Award-winning Long Island principal Carol Burris, writing at Valerie Strauss' blog at The Washington Post, described the frustration: "By the last half hour of the evening, the audience was both boisterous and impassioned, angered because there was limited opportunity to speak. What little time remained for the audience was twice interrupted by Commissioner John King, who had held the floor for an hour and a half."

"'My will be done' has been the tone and the tenor of chaotic reform in New York," Burris continued. "In its rush to implement teacher evaluations, the Common Core and new testing, the state leadership has likened it to building a plane in the air. Cut scores anchored to ridiculously high performance on the SAT caused proficiency scores to plummet. Students, often in tears, rushed to finish tests that were too difficult and too long. The Common Core Algebra modules are still not finished, even though teachers must teach the course to students now."

King's response to the outpouring from parents and teachers was to cancel the rest of the series of hearings. His rationale, quoted in a local news article, "The disruptions caused by the 'special interests' have deprived parents of the opportunity to listen, ask questions, and offer comments."

Marginalizing Dissent Is Not The Answer

Regarding teachers and parents, and their students and children, as "special interests" to be marginalized or ignored seems less than a workable plan for the Common Core's success.

The real "special interests" who appear to be running the Common Core show are, in fact, not at all invisible to teachers and parents witnessing the battle over the Core's roll out. Writing for Politico, Stephanie Simon and Nirvi Shah recently revealed, "Tens of millions of dollars are pouring into the battle over the Common Core."

"Think tanks and advocacy groups" cited in the article, not teachers and parents, are using their money to engineer the debate, while all us little people need to figure out how we can "earn our place at the table," at least according to a prominent operative from one of the very think tanks pushing the reform agenda.

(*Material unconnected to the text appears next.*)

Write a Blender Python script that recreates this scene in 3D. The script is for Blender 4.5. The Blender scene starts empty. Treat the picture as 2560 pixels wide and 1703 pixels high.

If you're a fan of the Common Core, these are not the people you want to see running the show: public officials and policy makers who refuse to embrace input from teachers and parents, pundits and philanthropists who continue to treat education as their pet cause, and businesses and entrepreneurs who are only in it for the money.

They had their shot running previous versions of "reform," and they blew it.

We don't need that kind of "reform" again. Instead, heed the voices from classrooms and communities – critics and all. Then, and only then, does any sort of positive way forward have a chance to succeed.